A leading Chinese diplomat says his country is preparing to step up and lead the global economy if the United States stumbles under its new President's leadership.
Zhang Jun (right), head of the Chinese foreign ministry’s office of international economic affairs, has told foreign reporters in Beijing: "If it’s necessary for China to play the role of leader, then China must take on this responsibility,
“If people want to say China has taken a position of leadership, it’s not because China suddenly thrust itself forward as a leader. It’s because the original front-runners suddenly fell back and pushed China to the front."
And the first item on the agenda is free trade.
China is pushing for a new free-trade agreement in the Asia-Pacific region following Donald Trump ditching the 12-nation Trans-Pacific Partnership (TPP).
Chinese President Xi Jinping told the the World Economic Forum last week that trade protectionism is “locking oneself in a dark room.”
In stark contrast, Trump believes the US must protect its borders “from the ravages of other countries making our products, stealing our companies and destroying our jobs.”
He has threatened to enforce steep tariffs on Chinese goods to protect American workers.
Australian Trade Minister Steve Ciobo has conceded the TPP could possibly be expanded to include other member nations.
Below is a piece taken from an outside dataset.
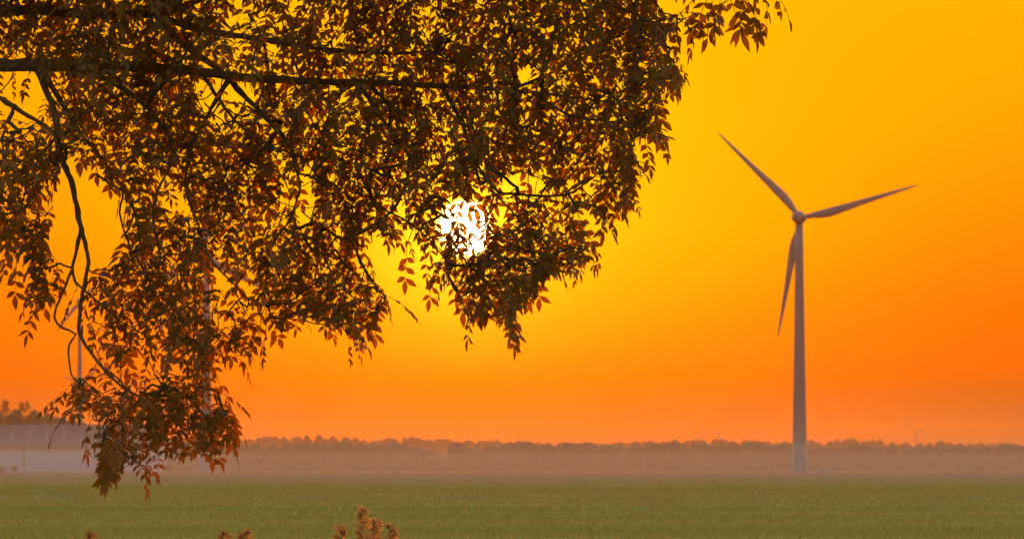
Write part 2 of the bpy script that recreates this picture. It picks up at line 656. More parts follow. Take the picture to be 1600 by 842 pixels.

“The original architecture was to enable other countries to join,” he said. “Certainly I know that Indonesia has expressed a possible interest. And there would be scope for China if we’re able to reformulate it to be a TPP 12 minus one for countries like Indonesia or China or indeed other countries to consider joining.”
However, as The Conversation noted last year: "If China had chosen to be part of the TPP, the negotiations would have been slow and perhaps would not have ended with an agreement because of the many sensitive issues involved.
"Some of the main stumbling blocks include state-owned enterprises, transparency, labour regulation, market-based competition and investor state disputes."
China prefers its 16-nation Regional Comprehensive Economic Partnership, which focusses on free trade rather than environmental and labour protections.
The Australian drinks industry is already enjoying benefits from the Australia-China Free Trade Agreement that came into effect in 2015.
Tariffs paid on Australian alcoholic beverages heading to China have been reducing in stages. The latest reductions on January 1 saw tariffs on wine reduced to 5.6%, while tariffs on spirits reduced to 4%. The tariffs will continue to reduce in stages until they hit 0% in 2019.
China became the biggest export market for Australian wine last year, at $474m, with the United States slipping to second place at $448m.